Pero la conducta de Defoe es en el Robinson y en las novelas posteriores bastante parecida a la del hombre de negocios respetuoso con las normas, que a la hora de los oficios va a la iglesia y se golpea el pecho, y después se apresura a salir para no perder tiempo de trabajo. ¿Hipocresía? Es demasiado abierto y vital para merecer esa acusación; conserva, aun en sus bruscas alternativas, un fondo de salud y de sinceridad que le da su sabor inconfundible.

Cuando encuentra en el barco semihundido las monedas de oro y de plata no nos ahorra un pequeño monólogo «en voz alta» sobre la vanidad del dinero, pero apenas cierra las comillas del monólogo: «sin embargo, pensándolo mejor, me las llevé».

A veces, sin embargo, la vena de humorismo llega hasta los campos de batalla de las controversias político-religiosas de la época, como cuando asistimos a las discusiones del salvaje que no puede concebir la idea del diablo y del marinero que no sabe explicársela. O como en aquella situación de Robinson, rey de «tres únicos súbditos que eran de tres religiones diferentes. Mi Viernes era protestante, su padre pagano y caníbal, y el español papista. Por consiguiente, concedí libertad de conciencia en todos mis dominios». Pero sin hacer siquiera un leve subrayado irónico como éste, nos presenta una de las situaciones más paradójicas y significativas del libro: Robinson, después de haber suspirado durante tantos años por volver al contacto con el resto del mundo, cada vez que ve aparecer una presencia humana alrededor de la isla, siente que se multiplican los peligros para su vida; y cuando se entera de la existencia de un grupo de náufragos españoles en una isla vecina, tiene miedo de unirse a ellos porque teme que lo quieran entregar a la Inquisición.

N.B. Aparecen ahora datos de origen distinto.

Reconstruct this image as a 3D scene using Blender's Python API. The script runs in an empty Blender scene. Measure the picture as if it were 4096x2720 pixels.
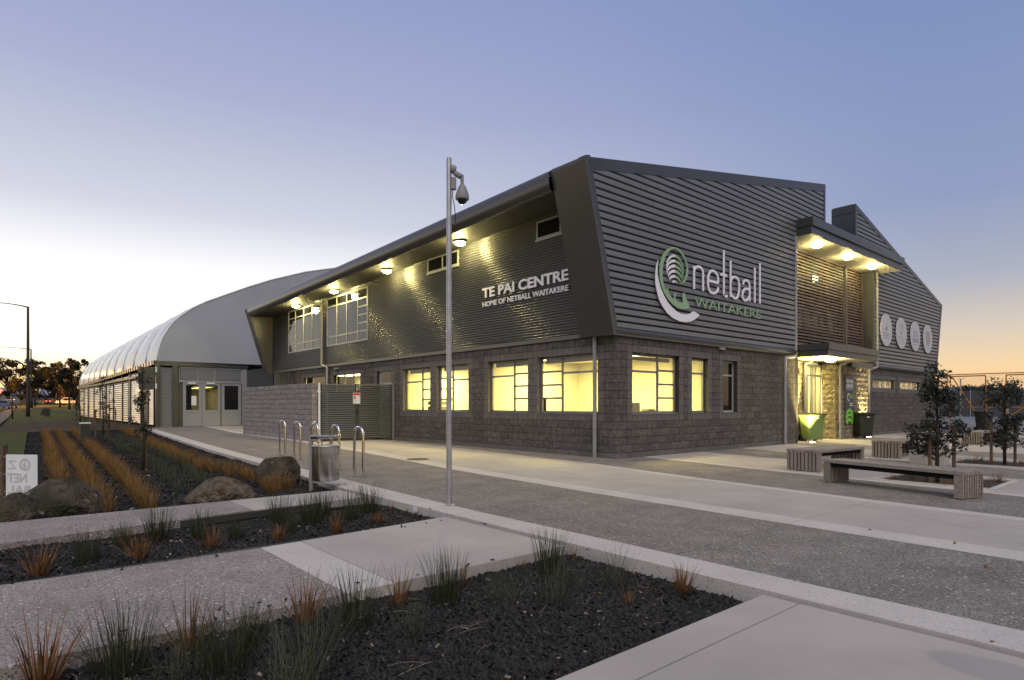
import bpy, math, random
import numpy as np
from mathutils import Vector, Matrix, geometry
random.seed(7); rng = np.random.default_rng(7)
SC = bpy.context.scene; COL = SC.collection
# ------------------------------------------------------------------ camera
CAMP = (-11.47, -9.53, 1.30)
cam = bpy.data.objects.new('camera', bpy.data.cameras.new('camera')); COL.objects.link(cam)
cam.location = CAMP
cam.rotation_euler = (math.pi/2, 0, math.atan2(-.6501, .7599))
cam.data.sensor_width = 36; cam.data.lens = 21.445
cam.data.shift_y = .0635; cam.data.clip_start = .05; cam.data.clip_end = 6000
SC.camera = cam
# ------------------------------------------------------------------ sky (dusk, sunset at the left horizon)
SUN_AZ = (.03, 1.0)           # sunset direction (x, y)
W = bpy.data.worlds.new('World'); SC.world = W; W.use_nodes = True
nt = W.node_tree; nt.nodes.clear()
def N(t, **k):
    n = nt.nodes.new(t)
    for a, b in k.items(): setattr(n, a, b)
    return n
def LK(a, b): nt.links.new(a, b)
def M(op, a, b=None, c=None, clamp=False):
    n = N('ShaderNodeMath', operation=op, use_clamp=clamp)
    for i, v in enumerate((a, b, c)):
        if v is None: continue
        if isinstance(v, (int, float)): n.inputs[i].default_value = v
        else: LK(v, n.inputs[i])
    return n.outputs[0]
def ramp(fac, stops, interp='LINEAR'):
    r = N('ShaderNodeValToRGB'); e = r.color_ramp.elements; r.color_ramp.interpolation = interp
    while len(e) < len(stops): e.new(.5)
    for x, (p, c) in zip(e, stops): x.position = p; x.color = (*c, 1)
    LK(fac, r.inputs[0]); return r.outputs[0]
def mixc(f, a, b, mode='MIX'):
    m = N('ShaderNodeMix', data_type='RGBA', blend_type=mode)
    if isinstance(f, (int, float)): m.inputs[0].default_value = f
    else: LK(f, m.inputs[0])
    for i, v in ((6, a), (7, b)):
        if isinstance(v, tuple): m.inputs[i].default_value = (*v, 1)
        else: LK(v, m.inputs[i])
    return m.outputs[2]
sky = N('ShaderNodeTexSky', sky_type='NISHITA'); sky.sun_disc = False
sky.sun_elevation = math.radians(1.0); sky.sun_rotation = math.atan2(SUN_AZ[0], SUN_AZ[1])
sky.air_density = 1.0; sky.dust_density = .6; sky.ozone_density = 4.0
tc = N('ShaderNodeTexCoord'); nz = N('ShaderNodeVectorMath', operation='NORMALIZE'); LK(tc.outputs['Generated'], nz.inputs[0])
sep = N('ShaderNodeSeparateXYZ'); LK(nz.outputs[0], sep.inputs[0])
elev = M('MAXIMUM', sep.outputs[2], 0.0)
# azimuth closeness to the sunset, 1 towards it and 0 away
hl = M('SQRT', M('ADD', M('MULTIPLY', sep.outputs[0], sep.outputs[0]), M('ADD', M('MULTIPLY', sep.outputs[1], sep.outputs[1]), 1e-5)))
sl = math.hypot(*SUN_AZ)
az = M('DIVIDE', M('ADD', M('MULTIPLY', sep.outputs[0], SUN_AZ[0]/sl), M('MULTIPLY', sep.outputs[1], SUN_AZ[1]/sl)), hl)
az = M('MULTIPLY_ADD', az, .5, .5)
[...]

Incluso a las orillas de la isla desierta, junto a la desembocadura del gran río Orinoco, llegan las corrientes de ideas, de pasiones y de cultura de la época. Sin duda, aun cuando en su tentativa de narrador de aventuras Defoe apunte al horror de las descripciones de canibalismo, no le eran ajenas las reflexiones de Montaigne sobre los antropófagos (las mismas que ya habían dejado su huella en Shakespeare, en la historia de otra isla misteriosa, la de La tempestad), sin las cuales quizá Robinson no hubiera llegado a la conclusión de que aquellas personas no eran asesinos sino hombres de una civilización diferente, que obedecían a sus leyes, no peores que las usanzas guerreras del mundo cristiano.